Anybody else want to try?






Ted the Cat (1994-present) is a domestic shorthair blogger and vers libre poet. He also enjoys sleeping, eating, and lurking. Ted the Cat co-habits with Kaze,
also a blogger at 317am.net.

Ras- I had never heard of the phenonmenon of hint fiction before but my interest is now piqued…it definitely is a natural development in our Twitterized world. Will start musing about how to pack a big dramatic punch and many intriguingly unanswered questions into 25 words.
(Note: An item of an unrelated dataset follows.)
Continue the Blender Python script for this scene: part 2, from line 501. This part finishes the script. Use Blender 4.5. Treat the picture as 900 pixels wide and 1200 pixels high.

On the one hand I admire the way you drew that parallel. On the other hand, your blog post seems like a long meandering piece of hint fiction. It could be argued, that your post/blog is also not anything more than a gimmick, like any digital expression. What might define the difference is your posts being complete, elegant moments. Which then make them not gimmicks, but just moments, which can inspire thoughts or further discourse or even, conversation. And, now, I don't want to get into a war on Hemingway but the thing is Kaze:
Decadence is a difficult word to use since it has become little more than a term of abuse applied by critics to anything they do not yet understand or which seems to differ from their moral concepts.
Hi, Rachel – You touch on a point that I'm always alert to, and I think Ras is as well(it was his blog post, by the way), which is that there's always new stuff coming along, and new stuff always challenges us. We're comfortable with what we know and love, and here comes this new thing, and the first impulse is to resist it. But I try to be pretty open-minded…or at least as open-minded as my rusty wiring permits. By my way of thinking, "hint fiction" may be cool enough, but it needs a different name than "fiction," the way a really, really short essay isn't a "hint essay," but an "epigram." This blogging thing is kind of in-between, don't you think? Let me know.
Caroline, I look forward to seeing your first opus of Hint Fiction in print somewhere. (I'm not quite sure what you call a single unit of Hint Fiction. "Story" seems too distinct. Maybe, to coin a term, it should be a "ficbit.")
RS, I wouldn't use the word "decadence" for Hint Fiction because in my head that suggests a decayed form and I see Hint Fiction as pretty much a new thing. You got "meandering" right, though, as a description of a typical 317am blog post. That's what Kaze and I do – we meander. We are the Great Meanderers and the Great Pretenders as well.